What is your mother’s name? And your favorite color? We don’t want to interrogate you, these are the security questions we have to answer in order to recover our password or as an extra step during the identification process.
If we have forgotten our password, after failing all attempts to entering it correctly, the platform asks us one of the questions we chose during the registration process. We know how difficult it is to choose a secure password, different from the last, change it from time to time and, actually, remember it, how can such a simple question protect our account?
A team of researchers from Google have set out to determine whether or not this security strategy really fulfills its mission. To do so, they have analyzed hundreds of millions of questions and secret answers. They have summarized their findings in an article in the twenty-second World Wide Web international conference’s publication.
In short, the authors found that secret questions are not reliable enough, so they don’t serve as the only mechanism to recover the account’s passwords.
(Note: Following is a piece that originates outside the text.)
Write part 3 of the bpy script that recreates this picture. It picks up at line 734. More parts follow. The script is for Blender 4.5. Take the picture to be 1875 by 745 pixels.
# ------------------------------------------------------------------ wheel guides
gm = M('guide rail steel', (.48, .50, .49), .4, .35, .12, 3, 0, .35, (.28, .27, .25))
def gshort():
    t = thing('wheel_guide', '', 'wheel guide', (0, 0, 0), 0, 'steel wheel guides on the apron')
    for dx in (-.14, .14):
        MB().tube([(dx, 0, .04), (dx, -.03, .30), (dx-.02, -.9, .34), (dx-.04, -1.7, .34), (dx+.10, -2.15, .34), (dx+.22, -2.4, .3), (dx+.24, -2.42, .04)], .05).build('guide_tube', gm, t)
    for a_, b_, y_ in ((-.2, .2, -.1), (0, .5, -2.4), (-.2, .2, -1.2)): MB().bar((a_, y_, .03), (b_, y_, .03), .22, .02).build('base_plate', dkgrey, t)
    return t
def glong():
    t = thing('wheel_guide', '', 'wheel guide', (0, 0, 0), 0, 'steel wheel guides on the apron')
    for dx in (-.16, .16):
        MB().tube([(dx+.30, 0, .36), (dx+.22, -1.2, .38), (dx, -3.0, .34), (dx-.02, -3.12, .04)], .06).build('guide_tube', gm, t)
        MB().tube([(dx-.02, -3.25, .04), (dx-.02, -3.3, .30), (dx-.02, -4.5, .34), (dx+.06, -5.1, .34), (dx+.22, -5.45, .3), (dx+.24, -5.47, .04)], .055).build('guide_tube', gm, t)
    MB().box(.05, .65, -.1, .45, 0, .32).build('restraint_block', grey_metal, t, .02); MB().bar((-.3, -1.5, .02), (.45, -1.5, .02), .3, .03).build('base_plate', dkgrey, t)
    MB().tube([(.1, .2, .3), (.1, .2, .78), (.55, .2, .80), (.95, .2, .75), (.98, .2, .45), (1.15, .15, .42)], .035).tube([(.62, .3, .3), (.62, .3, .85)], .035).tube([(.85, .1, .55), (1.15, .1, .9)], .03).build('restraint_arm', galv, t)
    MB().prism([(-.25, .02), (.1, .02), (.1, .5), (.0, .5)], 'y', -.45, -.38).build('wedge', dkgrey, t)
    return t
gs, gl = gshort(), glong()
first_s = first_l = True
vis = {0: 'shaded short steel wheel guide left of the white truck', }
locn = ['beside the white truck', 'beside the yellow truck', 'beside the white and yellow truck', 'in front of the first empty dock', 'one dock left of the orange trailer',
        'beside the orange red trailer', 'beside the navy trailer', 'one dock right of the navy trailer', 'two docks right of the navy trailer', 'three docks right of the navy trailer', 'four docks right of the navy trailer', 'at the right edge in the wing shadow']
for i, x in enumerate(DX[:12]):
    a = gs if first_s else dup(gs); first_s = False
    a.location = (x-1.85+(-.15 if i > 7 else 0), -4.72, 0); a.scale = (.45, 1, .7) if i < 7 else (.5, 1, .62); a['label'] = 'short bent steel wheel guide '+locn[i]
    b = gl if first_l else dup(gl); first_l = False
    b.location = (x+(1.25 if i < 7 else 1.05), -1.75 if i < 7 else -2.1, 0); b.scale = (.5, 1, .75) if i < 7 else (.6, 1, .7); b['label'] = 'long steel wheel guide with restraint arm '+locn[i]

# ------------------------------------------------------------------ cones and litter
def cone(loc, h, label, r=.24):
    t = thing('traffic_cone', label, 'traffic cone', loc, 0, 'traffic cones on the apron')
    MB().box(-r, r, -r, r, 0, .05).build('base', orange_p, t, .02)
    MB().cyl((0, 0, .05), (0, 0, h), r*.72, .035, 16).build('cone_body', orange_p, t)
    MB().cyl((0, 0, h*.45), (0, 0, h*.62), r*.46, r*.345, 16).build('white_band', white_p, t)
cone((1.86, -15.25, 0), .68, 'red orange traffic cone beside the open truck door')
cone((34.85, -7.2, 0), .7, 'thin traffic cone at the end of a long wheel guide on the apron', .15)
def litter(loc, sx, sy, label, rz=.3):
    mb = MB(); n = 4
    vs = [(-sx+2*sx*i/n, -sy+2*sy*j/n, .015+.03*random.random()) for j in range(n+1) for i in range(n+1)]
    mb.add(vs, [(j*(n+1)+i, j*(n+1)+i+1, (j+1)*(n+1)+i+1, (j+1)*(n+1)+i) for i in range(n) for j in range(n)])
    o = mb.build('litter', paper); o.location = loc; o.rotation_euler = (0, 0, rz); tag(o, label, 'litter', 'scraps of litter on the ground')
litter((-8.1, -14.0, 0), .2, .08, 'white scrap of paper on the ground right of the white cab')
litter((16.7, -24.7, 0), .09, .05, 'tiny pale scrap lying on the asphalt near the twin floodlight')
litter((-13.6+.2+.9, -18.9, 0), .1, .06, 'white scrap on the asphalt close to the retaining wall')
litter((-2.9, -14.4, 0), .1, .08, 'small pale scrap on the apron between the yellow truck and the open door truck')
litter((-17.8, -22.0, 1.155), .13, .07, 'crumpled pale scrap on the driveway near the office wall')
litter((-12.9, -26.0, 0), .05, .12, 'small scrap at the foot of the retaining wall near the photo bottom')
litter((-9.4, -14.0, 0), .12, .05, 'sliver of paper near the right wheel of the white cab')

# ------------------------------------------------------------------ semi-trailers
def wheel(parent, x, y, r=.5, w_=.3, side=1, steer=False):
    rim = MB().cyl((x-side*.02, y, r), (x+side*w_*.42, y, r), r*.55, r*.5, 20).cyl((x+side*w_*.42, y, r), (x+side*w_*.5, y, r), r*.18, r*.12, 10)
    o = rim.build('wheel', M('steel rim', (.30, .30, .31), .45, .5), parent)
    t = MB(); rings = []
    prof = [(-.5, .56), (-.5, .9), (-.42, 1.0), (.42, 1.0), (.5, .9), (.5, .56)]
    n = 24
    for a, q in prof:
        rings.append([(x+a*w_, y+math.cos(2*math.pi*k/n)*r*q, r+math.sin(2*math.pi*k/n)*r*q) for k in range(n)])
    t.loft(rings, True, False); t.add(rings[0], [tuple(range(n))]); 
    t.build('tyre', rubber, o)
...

Although some of the answers are safe and easy to remember, these two characteristics don’t generally coincide. When the answer is so complex that it serves as real protection, memory fails.
On the other hand, the easiest options are usually related to some aspect of our daily life or even of public domain. The main mistake is found here, they can be deduced with the appropriate analysis tools and a little patience.
This way an attacker could figure them out considering a limited set of possibilities. Let’s say, for example, the most common surnames in a country, the most popular dishes, or simply the most common colors (to determine your favorite).
Google’s research provides some significant figures regarding that matter. A ciberattacker would have a 19.7% chance to find out the answer to an English-speaking user to the question “What is your favorite food?” The most common answer is “pizza”. In case of the Spaniards, with 10 attempts there is a 21% chance of guessing right his father’s second name.
We also have news for those who fake their answers to prevent anyone from guessing it. In the study, 37% of people intentionally answer incorrectly questions like “What is your phone number?” Nevertheless, this strategy could backfire, because most end up choosing the same false answers, making it easier for the criminals.
So what is the solution? Choosing a more complicated question? The authors of this study don’t advise it, because the numbers show that we forget them quite easily. Most of those who chose one of the theoretically safer questions didn’t remember their answer.
In particular, only 55% recalled their first phone number, 22% remembered their library card code and an even fewer (9%) their frequent flier number.
Incorporating two or more questions is not a good idea, because, according to the experts at Google, this would complicate the recovery of the account. If users cannot remember one, hardly they would even more.
The only solution is to use other authentication methods, such as access codes sent via text message to your cell phone (two-step verification) or an alternative email address. The authors of this research describe these two methods as “safer” and ensure that they offer a better user experience.